**Information provided**
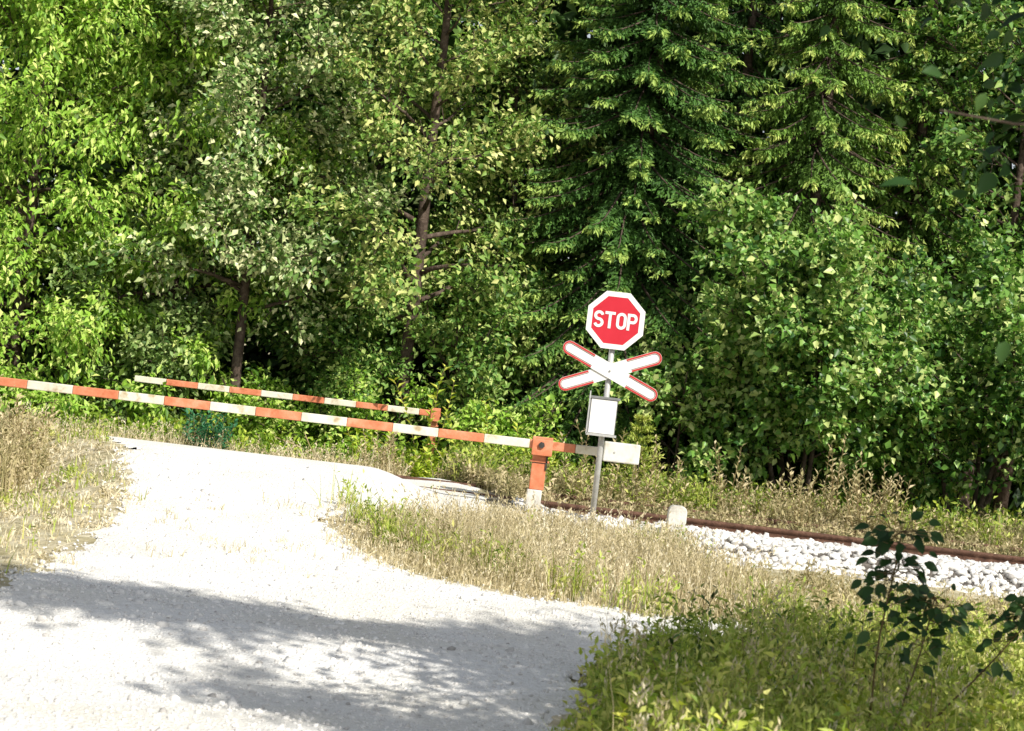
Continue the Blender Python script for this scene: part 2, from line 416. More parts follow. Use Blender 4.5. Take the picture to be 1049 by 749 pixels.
# ------------------------------------------------------------------ stones
def ico():
    t = (1 + 5 ** 0.5) / 2
    v = unit(np.array([(-1, t, 0), (1, t, 0), (-1, -t, 0), (1, -t, 0), (0, -1, t), (0, 1, t), (0, -1, -t), (0, 1, -t), (t, 0, -1), (t, 0, 1), (-t, 0, -1), (-t, 0, 1)], float))
    f = np.array([(0, 11, 5), (0, 5, 1), (0, 1, 7), (0, 7, 10), (0, 10, 11), (1, 5, 9), (5, 11, 4), (11, 10, 2), (10, 7, 6), (7, 1, 8), (3, 9, 4), (3, 4, 2), (3, 2, 6), (3, 6, 8), (3, 8, 9), (4, 9, 5), (2, 4, 11), (6, 2, 10), (8, 6, 7), (9, 8, 1)])
    return v, f
def stones_mesh(name, P, size, tint):
    v, f = ico(); n = len(P)
    jit = 1 + R.normal(0, 0.2, (n, 12, 1))
    V = v[None] * jit * np.clip(R.normal(1, 0.25, (n, 1, 3)), 0.5, 1.6) * np.array([1, 1, 0.75])
    a = R.uniform(0, 2 * np.pi, n); c, s = np.cos(a)[:, None], np.sin(a)[:, None]
    V = np.stack([V[..., 0] * c - V[..., 1] * s, V[..., 0] * s + V[..., 1] * c, V[..., 2]], -1)
    tl = R.normal(0, 0.5, n)[:, None]
    V = np.stack([V[..., 0], V[..., 1] * np.cos(tl) - V[..., 2] * np.sin(tl), V[..., 1] * np.sin(tl) + V[..., 2] * np.cos(tl)], -1)
    V = V * size[:, None, None] + P[:, None]
    F = (f[None] + (np.arange(n) * 12)[:, None, None]).ravel()
    return mesh_np(name, V.reshape(-1, 3), F, np.full(n * 20, 3), np.repeat(tint, 12))

n = 6500
x = np.concatenate([R.uniform(0.2, 9.5, n), R.uniform(-10, -6.4, 1200)]); y = R.uniform(20.0, 21.42, len(x))
y[R.random(len(x)) < 0.18] += 1.6
z = ballast_z(x, y)
st = link('ballast_stones', stones_mesh('ballast_stones', np.stack([x, y, z + 0.005], -1), R.uniform(0.022, 0.055, len(x)), np.clip(R.normal(0.6, 0.28, len(x)), 0, 1)), M['stone'])
tag(st, 'pale crushed stone ballast heaped along the near rail', 'ballast', kind='stuff')

n = 26000
y = 5.5 + 14 * R.random(n) ** 1.5; x = R.uniform(-4, 2.2, n)
k = road_f(x, y) < 0.22 * R.random(n) ** 2; x, y = x[k], y[k]
sz = R.uniform(0.004, 0.013, len(x)) * (1 + 1.2 * (R.random(len(x)) < 0.05))
st = link('loose_gravel', stones_mesh('loose_gravel', np.stack([x, y, ground_z(x, y) + 0.014], -1), sz, np.clip(R.normal(0.62, 0.22, len(x)), 0, 1)), M['stone'])
tag(st, 'loose pale stones lying over the gravel road', 'gravel', kind='stuff')

# ------------------------------------------------------------------ rails
def rail(yc, label):
    prof = [(-0.065, 0), (0.065, 0), (0.065, 0.012), (0.012, 0.028), (0.010, 0.10), (0.034, 0.112), (0.034, 0.142), (0.028, 0.149), (-0.028, 0.149), (-0.034, 0.142), (-0.034, 0.112), (-0.010, 0.10), (-0.012, 0.028), (-0.065, 0.012)]
    xs = np.arange(-30, 30.01, 1.0); n = len(prof)
    V = np.array([(x, yc + p[0], -0.185 + p[1]) for x in xs for p in prof])
    F = []
    for i in range(len(xs) - 1):
        for j in range(n):
            F += [i * n + j, (i + 1) * n + j, (i + 1) * n + (j + 1) % n, i * n + (j + 1) % n]
    me = mesh_np('rail', V, np.array(F), np.full(len(F) // 4, 4))
    return tag(link('rail', me, M['rust']), label, 'rail', 'rails of the railway track')
rail(21.45, 'near rusty steel rail running along the top of the stone ballast')
rail(22.95, 'far rusty steel rail behind the near one, half hidden by weeds')

# ------------------------------------------------------------------ signpost
SX, SY = 1.0, 20.0
gz = float(ground_z(SX, SY))
sp = thing('sign_post', 'grey pole carrying red STOP sign, crossbuck and white notice box beside the barrier', 'road sign', (SX, SY, gz))
H0 = -gz   # local z of world zero
pole = MB(); pole.cyl((0, 0.045, -0.1), (0, 0, 1), 0.030, H0 + 2.2 + 0.1, 0, 20); pole.cyl((0, 0.045, H0 + 2.2), (0, 0, 1), 0.033, 0.015, 0, 20)
po = pole.build('pole', M['galv'], sp)
for p in po.data.polygons: p.use_smooth = len(p.vertices) == 4
def octo(r):  # r = flat-to-flat / 2
    rr = r / math.cos(math.pi / 8)
    return [(rr * math.cos(math.pi / 8 + k * math.pi / 4), rr * math.sin(math.pi / 8 + k * math.pi / 4)) for k in range(8)]
so = MB(); so.prism(octo(0.2445), -0.010, 0.004, 0)
stop = so.build('stop_sign', M['red_sign'], sp, (0, -0.01, H0 + 1.98))
bd = MB(); bd.ring(octo(0.294), octo(0.242), -0.012, 0.006, 0); bd.build('border', M['sign_white'], stop)
bk = MB(); bk.prism(octo(0.289), 0.008, 0.011, 0)
for dz in (-0.12, 0.12): bk.box(-0.05, 0.05, 0.012, 0.03, dz - 0.02, dz + 0.02, 0)
bk.build('back_plate', M['grey_metal'], stop)
# lettering: thick strokes, narrow road-sign capitals
def stroke(mb, pts, w, closed=False):
    pts = [Vector(p) for p in pts]; n = len(pts)
    L, Rr = [], []
    for i in range(n):
        if closed: a, b = pts[i - 1], pts[(i + 1) % n]
        else: a, b = pts[max(i - 1, 0)], pts[min(i + 1, n - 1)]
        d = (b - a).normalized(); nn = Vector((-d.y, d.x))
        k = 1.0
        if closed or 0 < i < n - 1:
            d0 = (pts[i] - pts[i - 1]).normalized(); c = max(0.6, nn.dot(Vector((-d0.y, d0.x)))); k = 1 / c
        L.append(pts[i] + nn * w / 2 * k); Rr.append(pts[i] - nn * w / 2 * k)
    o = len(mb.v)
    for y_ in (-0.0145, -0.0105):
        mb.v += [(p.x, y_, p.y) for p in L] + [(p.x, y_, p.y) for p in Rr]
    m = n if closed else n - 1
    for i in range(m):
        j = (i + 1) % n
        mb.f.append((o + i, o + j, o + n + j, o + n + i)); mb.m.append(0)
        mb.f.append((o + i, o + 2 * n + i, o + 2 * n + j, o + j)); mb.m.append(0)
        mb.f.append((o + n + i, o + n + j, o + 3 * n + j, o + 3 * n + i)); mb.m.append(0)
lt = MB(); hh, hw, sw = 0.086, 0.040, 0.029
def arc(cx, cz, rx, rz, a0, a1, k=8): return [(cx + rx * math.cos(rad(a0 + (a1 - a0) * i / k)), cz + rz * math.sin(rad(a0 + (a1 - a0) * i / k))) for i in range(k + 1)]
ih, iw = hh - sw / 2, hw - sw / 2 + 0.012
cS = -0.173; q = ih / 2
stroke(lt, arc(cS, q, iw, q, 15, 270, 12)[:-1] + arc(cS, -q, iw, q, 90, -165, 12), sw)
cT = -0.060
stroke(lt, [(cT - hw - 0.013, ih), (cT + hw + 0.013, ih)], sw); stroke(lt, [(cT, ih - sw / 2), (cT, -hh)], sw)
cO = 0.059
stroke(lt, arc(cO, ih - iw, iw, iw, 0, 180, 8) + arc(cO, -ih + iw, iw, iw, 180, 360, 8), sw, closed=True)
cP = 0.170
stroke(lt, [(cP - iw, -hh), (cP - iw, hh)], sw)
stroke(lt, [(cP - iw + sw / 2, ih), (cP + 0.008, ih)] + arc(cP + 0.008, ih - 0.037, iw - 0.008, 0.037, 80, -80, 8) + [(cP + 0.008, ih - 0.074), (cP - iw + sw / 2, ih - 0.074)], sw)
lt.build('lettering', M['sign_white'], stop)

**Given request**
Set down again, exactly, the lines of the material above from its first line to the one with "return mesh_np(name, V.reshape(-1, 3), F, np.full(n", inclusive. Leave the pictures out.

**Exercise response**
Continue the Blender Python script for this scene: part 2, from line 416. More parts follow. Use Blender 4.5. Take the picture to be 1049 by 749 pixels.
# ------------------------------------------------------------------ stones
def ico():
    t = (1 + 5 ** 0.5) / 2
    v = unit(np.array([(-1, t, 0), (1, t, 0), (-1, -t, 0), (1, -t, 0), (0, -1, t), (0, 1, t), (0, -1, -t), (0, 1, -t), (t, 0, -1), (t, 0, 1), (-t, 0, -1), (-t, 0, 1)], float))
    f = np.array([(0, 11, 5), (0, 5, 1), (0, 1, 7), (0, 7, 10), (0, 10, 11), (1, 5, 9), (5, 11, 4), (11, 10, 2), (10, 7, 6), (7, 1, 8), (3, 9, 4), (3, 4, 2), (3, 2, 6), (3, 6, 8), (3, 8, 9), (4, 9, 5), (2, 4, 11), (6, 2, 10), (8, 6, 7), (9, 8, 1)])
    return v, f
def stones_mesh(name, P, size, tint):
    v, f = ico(); n = len(P)
    jit = 1 + R.normal(0, 0.2, (n, 12, 1))
    V = v[None] * jit * np.clip(R.normal(1, 0.25, (n, 1, 3)), 0.5, 1.6) * np.array([1, 1, 0.75])
    a = R.uniform(0, 2 * np.pi, n); c, s = np.cos(a)[:, None], np.sin(a)[:, None]
    V = np.stack([V[..., 0] * c - V[..., 1] * s, V[..., 0] * s + V[..., 1] * c, V[..., 2]], -1)
    tl = R.normal(0, 0.5, n)[:, None]
    V = np.stack([V[..., 0], V[..., 1] * np.cos(tl) - V[..., 2] * np.sin(tl), V[..., 1] * np.sin(tl) + V[..., 2] * np.cos(tl)], -1)
    V = V * size[:, None, None] + P[:, None]
    F = (f[None] + (np.arange(n) * 12)[:, None, None]).ravel()
    return mesh_np(name, V.reshape(-1, 3), F, np.full(n * 20, 3), np.repeat(tint, 12))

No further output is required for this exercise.